The Russian Air Force (RuAF) is conducting state acceptance trials of the new Popov Omsk Radio Factory-built Iskatel lightweight unmanned aerial vehicle (UAV) system.

Popov source, Alexei Topekhin, was quoted by RIA Novosti as saying that the trails are being conducted by the Russian airborne forces’ (VDV) 106th division.

"The tests will include trial flights and carriage tests to see if it is best carried in one rucksack or two, and trials of a para-drop container for its components," Topekhin added.

Featuring a T-4 UAV, the Iskatel system is the country’s only short-range man-portable UAV system, and is scheduled to be manufactured in either small or a long endurance variant,

"Either it will be made smaller so it can be carried by just one man, or it will be made as a longer-endurance variant carried by two paratroopers," said Topekhin.

Weighing 1.3kg, Iskatel smaller version is expected to feature two T-4 UAVs, a backpack-carried base station, as well as a tablet computer for controlling and also downloading imagery from the drones.

The system can be carried by one soldier using a backpack, and is also capable of remaining airborne for a minimum of 40 minutes using an electrically driven tail-mounted propeller.

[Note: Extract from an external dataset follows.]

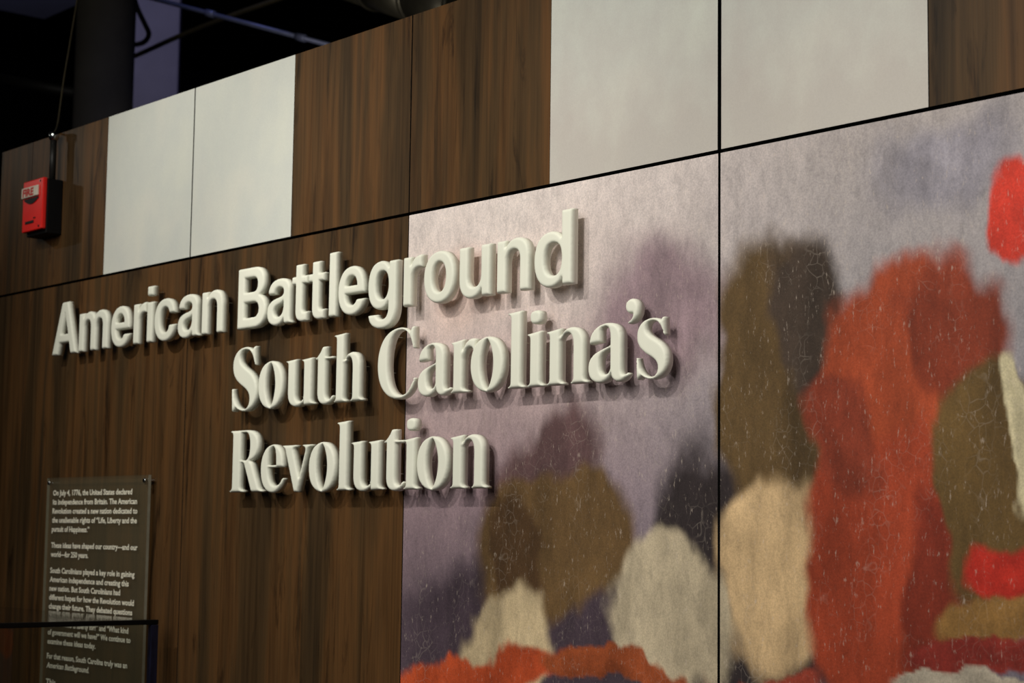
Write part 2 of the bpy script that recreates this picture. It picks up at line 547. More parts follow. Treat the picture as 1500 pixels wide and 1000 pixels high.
def mural_colour(x, z):
    wx = x + 0.090 * fbm(x * 3.2, z * 3.2, 11) + 0.032 * fbm(x * 19, z * 10, 12, 4)
    wz = z + 0.090 * fbm(x * 3.2, z * 3.2, 21) + 0.032 * fbm(x * 19, z * 10, 22, 4)
    # sky, from warm pale at the top to dusky violet at the bottom
    t = np.clip((0.70 - wz) / 1.0, 0, 1)
    stops = np.array([0, .22, .42, .62, .82, 1.0])
    L = np.array([g(228, 217, 214), g(214, 200, 197), g(180, 160, 162), g(146, 126, 134), g(108, 93, 104), g(88, 74, 86)])
    Rr = np.array([g(176, 168, 168), g(158, 152, 155), g(146, 142, 148), g(136, 132, 142), g(120, 114, 126), g(104, 96, 108)])
    ca = np.stack([np.interp(t, stops, L[:, i]) for i in range(3)], -1)
    cb = np.stack([np.interp(t, stops, Rr[:, i]) for i in range(3)], -1)
    m = np.clip((wx - 1.35) / 0.75, 0, 1)[..., None]
    col = ca * (1 - m) + cb * m
    cl = fbm(x * 2.2, z * 3.0, 41)
    col = col * (1 + 0.16 * cl)[..., None]
    for (cx, cz, rx, rz, a, soft, c) in MASSES:
        ca_, sa_ = math.cos(a), math.sin(a)
        u = ((wx - cx) * ca_ + (wz - cz) * sa_) / rx
        v = (-(wx - cx) * sa_ + (wz - cz) * ca_) / rz
        d = (np.abs(u) ** 2.6 + np.abs(v) ** 2.6) ** (1 / 2.6)
        al = np.clip((1 - d) / (soft * 0.6) + 0.5, 0, 1)
        al = (al * al * (3 - 2 * al))[..., None]
        shade = 1 + 0.42 * fbm(u * 1.3 + cx * 9, v * 1.1 + cz * 5, 71) + 0.30 * fbm(x * 22, z * 5 + 3 * cx, 73, 3)
        col = col * (1 - al) + (np.array(g(*c)) * shade[..., None]) * al
    brush = fbm(x * 30 + 4 * fbm(x * 3, z * 3, 91), z * 11, 92, 3)
    return np.clip(col * (1 + 0.14 * brush)[..., None], 0.002, 1)

def mural_panel(x0, x1):
    nx, nz = 220, 460
    c = Vector(((x0 + x1) / 2, 0.008, (zl0 + zl1) / 2))
    xs = np.linspace(x0, x1, nx)
    zs = zl1 - (zl1 - zl0) * np.linspace(0, 1, nz) ** 1.15
    X, Z = np.meshgrid(xs, zs)
    V = np.stack([X - c.x, np.full_like(X, -0.008), Z - c.z], -1).reshape(-1, 3)
    idx = np.arange(nx * nz).reshape(nz, nx)
    F = np.stack([idx[:-1, :-1], idx[1:, :-1], idx[1:, 1:], idx[:-1, 1:]], -1).reshape(-1, 4)
    n0 = len(V)
    corner = [idx[0, 0], idx[0, -1], idx[-1, -1], idx[-1, 0]]
    back = V[corner].copy(); back[:, 1] = 0.0098
    V = np.vstack([V, V[corner], back])
    q = [n0 + i for i in range(8)]
    side = [[q[i], q[(i + 1) % 4], q[4 + (i + 1) % 4], q[4 + i]] for i in range(4)] + [[q[4], q[5], q[6], q[7]]]
    me = bpy.data.meshes.new('mural_panel')
    me.from_pydata(V.tolist(), [], F.tolist() + side)
    me.materials.append(M_MURAL); me.materials.append(M_EDGE)
    mi = np.zeros(len(me.polygons), dtype=np.int32); mi[len(F):] = 1
    me.polygons.foreach_set('material_index', mi)
    at = me.color_attributes.new('print', 'FLOAT_COLOR', 'POINT')
    C = np.ones((len(V), 4), dtype=np.float32)
    C[:n0, :3] = mural_colour(X, Z - EYE).reshape(-1, 3)
    at.data.foreach_set('color', C.ravel())
    return link('mural_panel', me, wall, c - WL)
mural_panel(MOD + gap(1, 0), 2 * MOD - gap(2, 0))
mural_panel(2 * MOD + gap(2, 0), 3 * MOD - gap(3, 0))
mural_panel(3 * MOD + gap(3, 0), X_R)

# ------------------------------------------------------------------ raised letters
# outlines in millimetres; M, L, C as in SVG; H / V = quarter arc that starts level / upright
SANS = {
'A': ["M 0 0 L 52 146 L 86 146 L 138 0 L 106 0 L 96 32 L 42 32 L 32 0", "M 50 57 L 88 57 L 69.5 114"],
'm': ["M 0 0 L 0 105 L 26 105 L 26 91 C 32 101 42 107.5 56 107.5 C 70 107.5 80 101 85 89 C 92 101 103 107.5 117 107.5 C 142 107.5 157 92 157 67 L 157 0 L 129 0 L 129 62 C 129 76 124 84 112 84 C 99 84 92.5 75 92.5 60 L 92.5 0 L 64.5 0 L 64.5 62 C 64.5 76 60 84 48 84 C 35 84 28 75 28 60 L 28 0"],
'e': ["M 97 45 L 28 45 C 29 29 36 20.5 50 20.5 C 59 20.5 65 25 68 32 L 95 32 C 91 11 74 -2.5 50 -2.5 C 19 -2.5 0 18 0 52 C 0 86 20 107.5 49 107.5 C 80 107.5 97 84 97 52", "M 28.5 64 L 69 64 C 68 77 61 85 49 85 C 37 85 30 77 28.5 64"],
'r': ["M 0 0 L 0 105 L 26 105 L 26 86 C 32 100 42 107 56 107 L 62 106.5 L 62 80 C 60 80.5 57 80.5 54 80.5 C 37 80.5 28 71 28 54 L 28 0"],
'i': ["M 0 0 L 0 105 L 28 105 L 28 0"],
'i.': ["M 0 121 L 0 146 L 28 146 L 28 121"],
'c': ["M 99 68 L 72 68 C 70 78.5 63 84.5 52 84.5 C 36 84.5 28.5 72 28.5 52 C 28.5 33 36 20.5 52 20.5 C 63 20.5 70 27 72 38.5 L 99 38.5 C 96 13 78 -2.5 51 -2.5 C 20 -2.5 0 19 0 52 C 0 86 20 107.5 52 107.5 C 79 107.5 97 93 99 68"],
'a': ["M 98 0 L 70 0 C 68.5 3 68 6 67.5 11 C 60 2 49 -2.5 36 -2.5 C 14 -2.5 0 9 0 29 C 0 48 12 58 36 62 C 54 65 66 66 66 75 C 66 82 60 86 49 86 C 37 86 31 81 30 72 L 3.5 72 C 5 94 21 107.5 50 107.5 C 79 107.5 93.5 96 93.5 76 L 93.5 22 C 93.5 12 94 5 98 3", "M 66 53 L 66 43 C 66 28 57 18 43 18 C 33 18 28 22.5 28 30 C 28 38 34 42 46 45 C 57 47.5 62 49 66 53"],
'n': ["M 0 0 L 0 105 L 26 105 L 26 90 C 33 101 44 107.5 58 107.5 C 82 107.5 96 93 96 66 L 96 0 L 68 0 L 68 61 C 68 76 63 84 50 84 C 36 84 28 75 28 58 L 28 0"],
'u': ["M 96 105 L 96 0 L 70 0 L 70 15 C 63 4 52 -2.5 38 -2.5 C 14 -2.5 0 12 0 39 L 0 105 L 28 105 L 28 44 C 28 29 33 21 46 21 C 60 21 68 30 68 47 L 68 105"],
'B': ["M 0 0 L 0 146 L 66 146 C 97 146 113 132 113 108 C 113 94 106 83 94 77.5 C 110 72 120 60 120 42 C 120 15 101 0 70 0", "M 30 121 L 30 87 L 62 87 C 76 87 83 93 83 104.5 C 83 116 76 121 62 121", "M 30 62 L 30 26 L 64 26 C 80 26 88.5 32 88.5 44 C 88.5 56 80 62 64 62"],
't': ["M 15 132 L 43 132 L 43 105 L 61 105 L 61 86 L 43 86 L 43 31 C 43 23 45.5 21 53 21 C 56 21 58.5 21.3 61 21.8 L 61 0 C 57 -.8 51 -1.5 45 -1.5 C 24 -1.5 15 7 15 26 L 15 86 L 0 86 L 0 105 L 15 105"],
'l': ["M 0 0 L 0 146 L 28 146 L 28 0"],
'g': ["M 100 105 L 100 6 C 100 -24 82 -41 49 -41 C 21 -41 4 -29 2 -9 L 31 -9 C 33 -16 39 -20 50 -20 C 65 -20 72 -11 72 4 L 72 16 C 65 6 55 1 43 1 C 16 1 0 21 0 53 C 0 87 17 107.5 43 107.5 C 56 107.5 67 102 74 91 L 74 105", "M 29 53 C 29 33 36 23.5 50 23.5 C 64 23.5 72 34 72 54 C 72 74 64 84 50 84 C 36 84 29 73 29 53"],
'o': ["M 0 52 V 50 107.5 H 100 52 V 50 -2.5 H 0 52", "M 28.5 52 V 50 84 H 71.5 52 V 50 21 H 28.5 52"],
'd': ["M 101 0 L 101 146 L 73 146 L 73 93 C 66 102.5 56 107.5 44 107.5 C 17 107.5 0 86 0 52 C 0 19 17 -2.5 44 -2.5 C 57 -2.5 68 3 75 14 L 75 0", "M 28.5 52 C 28.5 73 36 84 51 84 C 66 84 73.5 73 73.5 52 C 73.5 31 66 20.5 51 20.5 C 36 20.5 28.5 31 28.5 52"],
}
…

The long-endurance Iskatel will include a 10kg T-4 drone and operator guidance antenna that is not ground-mounted and can be carried by two paratroopers for battlefield operations.

Powered by an electric engine, the T-4 is a hand-launched UAV designed to support a wide range of day and night surveillance missions at distances of up to 8km.

Originally designed to provide optimal imagery from an altitude of 660ft, the UAV is also capable of reaching 13,200ft above sea level to perform missions in mountainous terrain.